„Fleisch = Mord“ steht auf manchen Schaufenstern gesprüht. Oder „Stopp den Speziesismus“, womit die Diskriminierung von Tieren gemeint ist, welche dem Menschen als untergeordnet gelten. Metzgereien oder die Gehwege davor sind mit blutroter Farbe beschmiert, deren Schaufenster mit Steinen beworfen oder ganz eingeschlagen.
Weil sich gewalttätige Akte wie diese, für die militante Veganer verantwortlich gemacht werden, in Frankreich zuletzt häuften, schlägt die Berufsvereinigung der Metzger und Fleischer (CFBCT) die Alarmglocke: Nachdem sie in der vergangenen Woche in einem offenen Brief an den französischen Innenminister Gérard Collomb Polizeischutz und härtere Strafverfolgung der Täter gefordert hatte, wurden ihre Vertreter nun im Innenministerium empfangen.
Ein Klima der Gewalt
Die Angriffe auf verschiedene Geschäfte von Metzgern, Fleischern und auch eines Fischverkäufers ereigneten sich unter anderem in Lille, Angers oder dem Örtchen Jouy-en-Josas im Süden von Paris. Rund 100 Läden im ganzen Land sollen inzwischen betroffen sein. Agieren die Täter zwar anonym, so verorten sie die Metzger doch im Bereich radikalisierter Tierschützer.
Die Taten seien ebenso wenig akzeptabel wie die Erklärung einer Aktivistin in einer französischen Radiosendung, das Zerstören von Schaufenstervitrinen sei „ein bürgerlicher Akt“, sagte CFBCT-Präsident Jean-François Guihard: „Unser Geschäft ist unser Leben. Meist leben wir darüber oder daneben. Wir verbringen dort viele Stunden. Über die materiellen Schäden hinaus ist der immaterielle Schaden enorm.“ In den 31 Jahren, die er seinen Beruf ausübe, habe er nie ein derartiges „Klima der Gewalt“ seinem Berufsstand gegenüber erlebt, so Guihard.
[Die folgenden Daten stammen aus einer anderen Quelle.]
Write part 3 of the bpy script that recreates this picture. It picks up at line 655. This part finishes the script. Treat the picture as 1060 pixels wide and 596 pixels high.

Insgesamt stellten 18 000 Metzgereien und Fleischereien im ganzen Land 80 000 Jobs sicher. Es könne nicht angehen, dass eine Minderheit von 200 000 Veganern in Frankreich der großen Mehrheit der Fleischesser „ihre Lebensweise, um nicht zu sagen Ideologie“ aufzwänge.
Extremistische Aktivisten
Er befürchte, dass irgendwann ein Kollege, dessen Geschäft zum wiederholten Male angegriffen wurde, selbst gewalttätig werden könnte, warnt Guihard und ergänzt: „Jemand, dessen Schaufenster zweimal zerschlagen wurde, wird beim dritten Mal die notwendigen Maßnahmen treffen.“
Im März war eine Frau wegen Verherrlichung des Terrorismus zu einer Bewährungsstrafe von sieben Monaten verurteilt worden. Nach der Ermordung eines Metzgers in einem Supermarkt im südfranzösischen Trebes bei einem Anschlag, zu dem sich die Terrororganisation „Islamischer Staat“ bekannte, hatte sie in den Sozialen Netzwerken geschrieben, sie schockiere es nicht, dass „ein Mörder von einem Terroristen getötet wird“: Sie habe kein Mitleid, sondern halte das für gerecht.
Vereinigungen von Veganern und Tierschützern distanzieren sich von solchen Aussagen wie auch von der Gewalt und wehren sich gegen den pauschalen Vorwurf, mit extremistischen Aktivisten in eine Schublade gesteckt zu werden. „Das Vorgehen dieser Gruppierungen passt nicht zu unseren Aktionsweisen“, sagt Brigitte Gothiere, Gründerin der Tierschutzvereinigung L214, die bekannt ist für die Veröffentlichung schockierender Videos aus Schlachtereien.
Aber sie weise auch darauf hin, dass jedes Jahr drei Millionen Tiere in Frankreich in Schlachthöfen getötet würden: Dieses „System intensiver Aufzucht, das Misshandlung von Tieren begünstige“, klage sie an, so die Tierschützerin – und zwar auf friedliche Art und Weise.